> _Goal_: Where a line contains the word "pixels", copy that line.

Some records:
----

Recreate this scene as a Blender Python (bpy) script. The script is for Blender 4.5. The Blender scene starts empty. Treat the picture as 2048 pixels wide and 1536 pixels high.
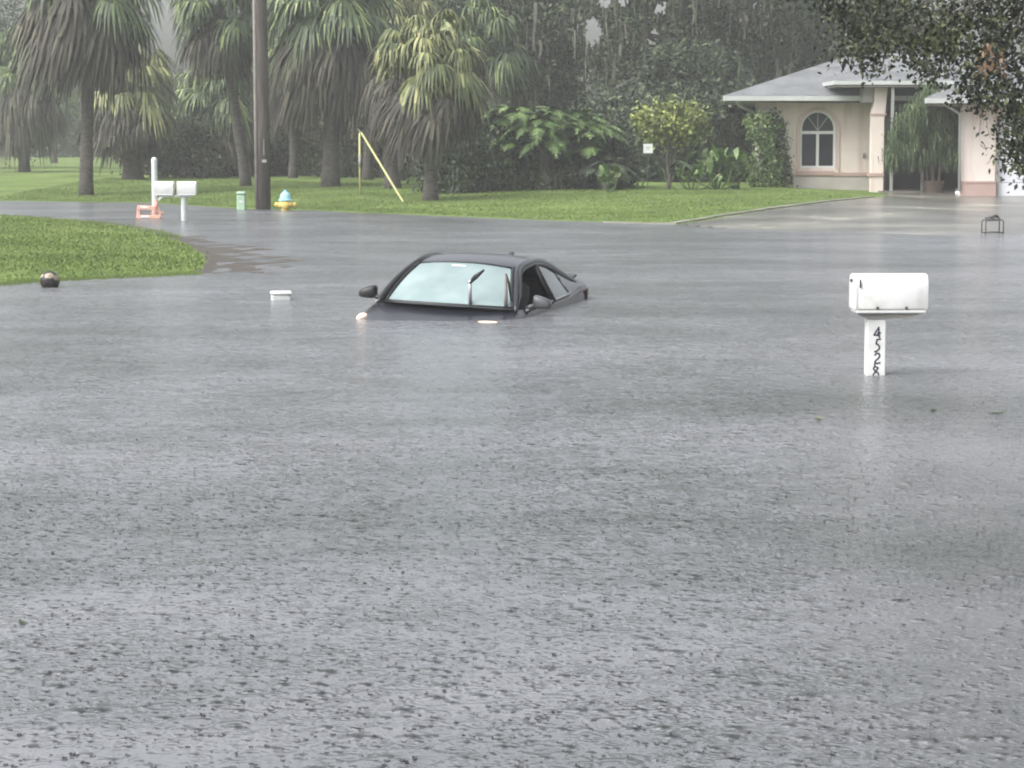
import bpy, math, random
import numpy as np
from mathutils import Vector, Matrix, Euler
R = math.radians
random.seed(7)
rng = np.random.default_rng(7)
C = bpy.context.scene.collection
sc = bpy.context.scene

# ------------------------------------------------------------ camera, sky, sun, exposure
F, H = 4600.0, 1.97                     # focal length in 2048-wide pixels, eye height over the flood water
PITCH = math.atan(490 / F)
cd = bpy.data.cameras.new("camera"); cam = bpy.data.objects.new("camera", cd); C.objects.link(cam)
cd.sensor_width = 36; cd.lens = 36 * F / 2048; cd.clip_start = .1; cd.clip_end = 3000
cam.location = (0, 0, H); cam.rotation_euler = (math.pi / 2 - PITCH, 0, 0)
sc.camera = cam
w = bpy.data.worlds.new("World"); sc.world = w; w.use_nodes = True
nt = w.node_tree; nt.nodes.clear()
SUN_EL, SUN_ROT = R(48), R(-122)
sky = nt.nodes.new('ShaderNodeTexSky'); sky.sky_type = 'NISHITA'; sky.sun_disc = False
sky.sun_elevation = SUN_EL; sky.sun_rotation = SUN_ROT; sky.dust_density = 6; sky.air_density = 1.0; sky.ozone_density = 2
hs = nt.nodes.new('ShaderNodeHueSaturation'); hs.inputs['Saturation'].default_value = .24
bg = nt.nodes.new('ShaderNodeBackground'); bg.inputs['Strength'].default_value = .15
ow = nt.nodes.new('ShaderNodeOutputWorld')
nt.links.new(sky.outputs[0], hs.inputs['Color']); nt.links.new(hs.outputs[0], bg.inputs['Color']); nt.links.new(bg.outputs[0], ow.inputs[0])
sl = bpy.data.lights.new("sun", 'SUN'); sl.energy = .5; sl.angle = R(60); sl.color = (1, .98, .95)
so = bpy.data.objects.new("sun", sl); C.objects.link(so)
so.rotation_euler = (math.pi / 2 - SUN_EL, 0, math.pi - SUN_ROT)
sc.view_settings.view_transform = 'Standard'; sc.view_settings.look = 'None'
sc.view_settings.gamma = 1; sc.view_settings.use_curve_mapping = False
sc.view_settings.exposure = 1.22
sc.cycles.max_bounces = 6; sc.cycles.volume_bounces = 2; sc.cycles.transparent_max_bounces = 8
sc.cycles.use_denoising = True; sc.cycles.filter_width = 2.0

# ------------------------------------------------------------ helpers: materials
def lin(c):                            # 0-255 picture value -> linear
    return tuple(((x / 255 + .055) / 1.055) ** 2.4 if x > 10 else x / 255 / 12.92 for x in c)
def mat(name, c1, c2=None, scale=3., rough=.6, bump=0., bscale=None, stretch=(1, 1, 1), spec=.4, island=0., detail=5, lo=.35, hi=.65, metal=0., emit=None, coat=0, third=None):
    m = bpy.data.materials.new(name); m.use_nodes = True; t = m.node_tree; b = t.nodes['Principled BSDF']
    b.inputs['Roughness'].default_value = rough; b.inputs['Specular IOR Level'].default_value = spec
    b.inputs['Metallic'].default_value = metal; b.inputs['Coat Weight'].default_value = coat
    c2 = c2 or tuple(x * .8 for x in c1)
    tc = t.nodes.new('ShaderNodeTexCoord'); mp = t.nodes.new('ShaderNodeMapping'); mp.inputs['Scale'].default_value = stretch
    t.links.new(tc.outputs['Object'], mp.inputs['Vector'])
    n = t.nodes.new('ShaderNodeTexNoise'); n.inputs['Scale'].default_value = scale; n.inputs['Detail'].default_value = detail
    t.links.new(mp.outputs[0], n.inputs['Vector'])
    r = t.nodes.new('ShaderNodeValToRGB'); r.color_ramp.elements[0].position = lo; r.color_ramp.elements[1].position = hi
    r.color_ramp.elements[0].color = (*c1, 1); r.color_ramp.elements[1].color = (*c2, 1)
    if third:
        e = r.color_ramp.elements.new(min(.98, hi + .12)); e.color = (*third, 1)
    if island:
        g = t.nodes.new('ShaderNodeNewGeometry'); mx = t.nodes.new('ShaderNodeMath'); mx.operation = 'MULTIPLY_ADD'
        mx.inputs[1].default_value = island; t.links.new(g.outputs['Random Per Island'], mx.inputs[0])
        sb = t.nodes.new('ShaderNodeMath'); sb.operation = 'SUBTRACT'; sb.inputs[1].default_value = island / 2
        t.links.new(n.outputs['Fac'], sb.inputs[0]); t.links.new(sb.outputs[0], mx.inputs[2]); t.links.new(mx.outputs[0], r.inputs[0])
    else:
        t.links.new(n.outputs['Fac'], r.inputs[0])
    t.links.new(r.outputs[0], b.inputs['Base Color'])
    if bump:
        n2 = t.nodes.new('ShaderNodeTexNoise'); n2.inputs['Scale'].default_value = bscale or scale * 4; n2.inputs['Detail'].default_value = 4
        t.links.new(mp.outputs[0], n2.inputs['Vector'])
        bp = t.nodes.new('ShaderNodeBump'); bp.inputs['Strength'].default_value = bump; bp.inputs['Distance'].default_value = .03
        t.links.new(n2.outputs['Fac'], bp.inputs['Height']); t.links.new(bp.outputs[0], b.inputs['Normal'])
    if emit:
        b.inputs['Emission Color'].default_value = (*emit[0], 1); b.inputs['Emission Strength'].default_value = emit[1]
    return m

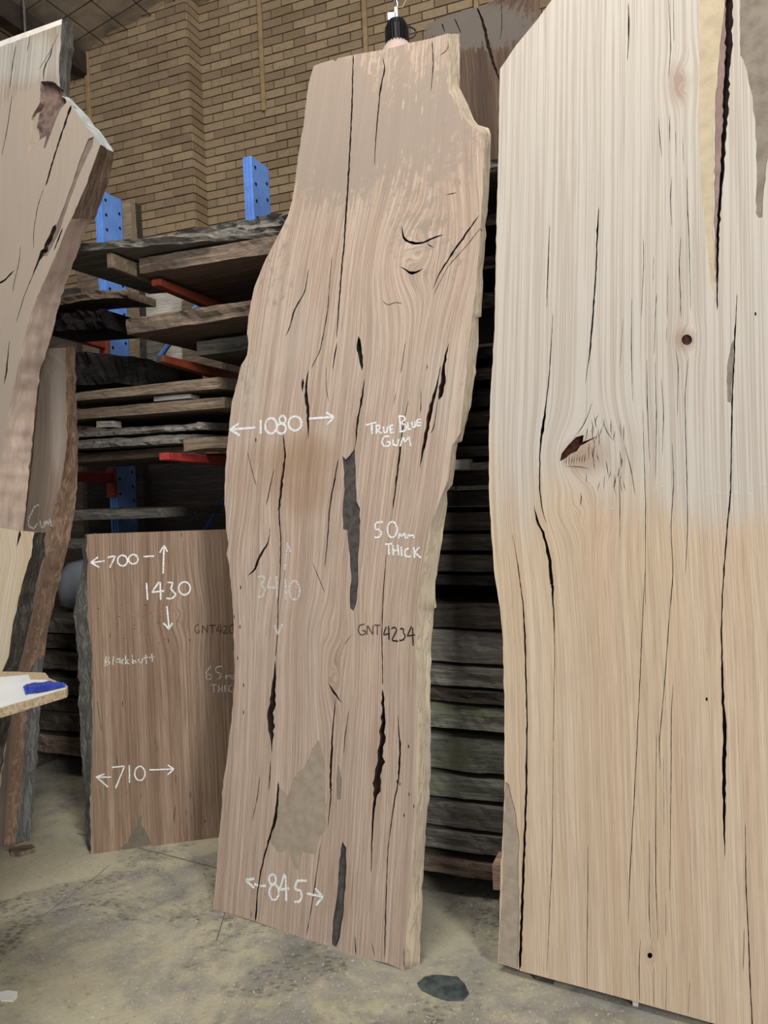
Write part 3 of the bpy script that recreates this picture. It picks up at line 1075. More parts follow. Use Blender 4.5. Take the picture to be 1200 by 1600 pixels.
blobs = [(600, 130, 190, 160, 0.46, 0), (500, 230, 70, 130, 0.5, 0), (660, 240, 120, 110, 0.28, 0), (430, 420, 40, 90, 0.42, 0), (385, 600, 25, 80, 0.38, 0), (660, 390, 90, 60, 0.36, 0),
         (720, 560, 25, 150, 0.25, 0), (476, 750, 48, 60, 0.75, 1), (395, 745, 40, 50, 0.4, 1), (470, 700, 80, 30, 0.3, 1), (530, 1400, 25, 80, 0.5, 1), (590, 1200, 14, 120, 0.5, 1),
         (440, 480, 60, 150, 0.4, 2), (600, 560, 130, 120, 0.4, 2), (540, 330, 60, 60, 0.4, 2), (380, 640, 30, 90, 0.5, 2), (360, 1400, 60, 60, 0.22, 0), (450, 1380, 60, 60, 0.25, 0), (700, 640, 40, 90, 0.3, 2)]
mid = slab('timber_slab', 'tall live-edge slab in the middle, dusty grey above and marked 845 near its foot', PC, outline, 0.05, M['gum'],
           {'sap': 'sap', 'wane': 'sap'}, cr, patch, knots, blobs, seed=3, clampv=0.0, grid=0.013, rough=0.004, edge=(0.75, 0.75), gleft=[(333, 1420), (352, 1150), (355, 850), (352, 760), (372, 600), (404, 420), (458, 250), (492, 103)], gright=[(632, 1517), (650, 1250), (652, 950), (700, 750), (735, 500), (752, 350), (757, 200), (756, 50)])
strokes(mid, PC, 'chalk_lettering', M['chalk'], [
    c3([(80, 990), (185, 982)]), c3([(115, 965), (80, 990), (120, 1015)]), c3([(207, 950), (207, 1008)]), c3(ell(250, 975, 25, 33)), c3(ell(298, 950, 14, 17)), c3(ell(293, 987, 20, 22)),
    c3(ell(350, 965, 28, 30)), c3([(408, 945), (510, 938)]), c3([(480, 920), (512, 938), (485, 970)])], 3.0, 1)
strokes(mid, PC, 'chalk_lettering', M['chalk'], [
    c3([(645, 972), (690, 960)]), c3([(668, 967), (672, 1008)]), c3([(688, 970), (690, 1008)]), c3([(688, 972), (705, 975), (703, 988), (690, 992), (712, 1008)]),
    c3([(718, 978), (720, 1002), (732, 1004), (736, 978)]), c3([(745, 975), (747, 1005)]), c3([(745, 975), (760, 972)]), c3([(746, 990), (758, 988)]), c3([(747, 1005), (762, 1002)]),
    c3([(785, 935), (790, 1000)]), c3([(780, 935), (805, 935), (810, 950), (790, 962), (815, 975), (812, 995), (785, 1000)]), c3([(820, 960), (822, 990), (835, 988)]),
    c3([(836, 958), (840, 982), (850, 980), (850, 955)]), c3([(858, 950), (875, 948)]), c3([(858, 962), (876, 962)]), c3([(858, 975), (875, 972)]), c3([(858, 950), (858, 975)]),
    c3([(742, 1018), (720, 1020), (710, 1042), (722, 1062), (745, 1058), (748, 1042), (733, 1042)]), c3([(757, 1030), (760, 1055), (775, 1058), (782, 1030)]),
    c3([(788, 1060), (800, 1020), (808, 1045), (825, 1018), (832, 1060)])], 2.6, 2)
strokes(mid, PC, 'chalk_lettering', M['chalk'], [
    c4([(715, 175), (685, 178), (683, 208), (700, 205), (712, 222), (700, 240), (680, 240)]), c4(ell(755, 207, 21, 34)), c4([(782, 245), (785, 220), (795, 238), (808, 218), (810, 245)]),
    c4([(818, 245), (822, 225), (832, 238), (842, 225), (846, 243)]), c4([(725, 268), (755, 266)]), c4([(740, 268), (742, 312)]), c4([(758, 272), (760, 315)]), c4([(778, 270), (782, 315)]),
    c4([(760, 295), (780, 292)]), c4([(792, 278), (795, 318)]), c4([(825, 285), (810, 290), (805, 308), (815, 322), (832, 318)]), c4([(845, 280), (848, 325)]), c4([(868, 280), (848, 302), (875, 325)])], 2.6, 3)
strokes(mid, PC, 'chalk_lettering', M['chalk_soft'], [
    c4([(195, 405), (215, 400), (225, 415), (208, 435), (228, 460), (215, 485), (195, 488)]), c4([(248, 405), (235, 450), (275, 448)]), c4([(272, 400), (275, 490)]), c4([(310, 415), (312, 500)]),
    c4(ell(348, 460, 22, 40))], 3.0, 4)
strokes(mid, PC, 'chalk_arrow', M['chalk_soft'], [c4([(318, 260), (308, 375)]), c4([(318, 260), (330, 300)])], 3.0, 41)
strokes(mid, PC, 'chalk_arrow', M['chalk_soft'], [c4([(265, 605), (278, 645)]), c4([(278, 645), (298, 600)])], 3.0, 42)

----

> _Correct answer_:
Recreate this scene as a Blender Python (bpy) script. The script is for Blender 4.5. The Blender scene starts empty. Treat the picture as 2048 pixels wide and 1536 pixels high.
F, H = 4600.0, 1.97                     # focal length in 2048-wide pixels, eye height over the flood water
Write part 3 of the bpy script that recreates this picture. It picks up at line 1075. More parts follow. Use Blender 4.5. Take the picture to be 1200 by 1600 pixels.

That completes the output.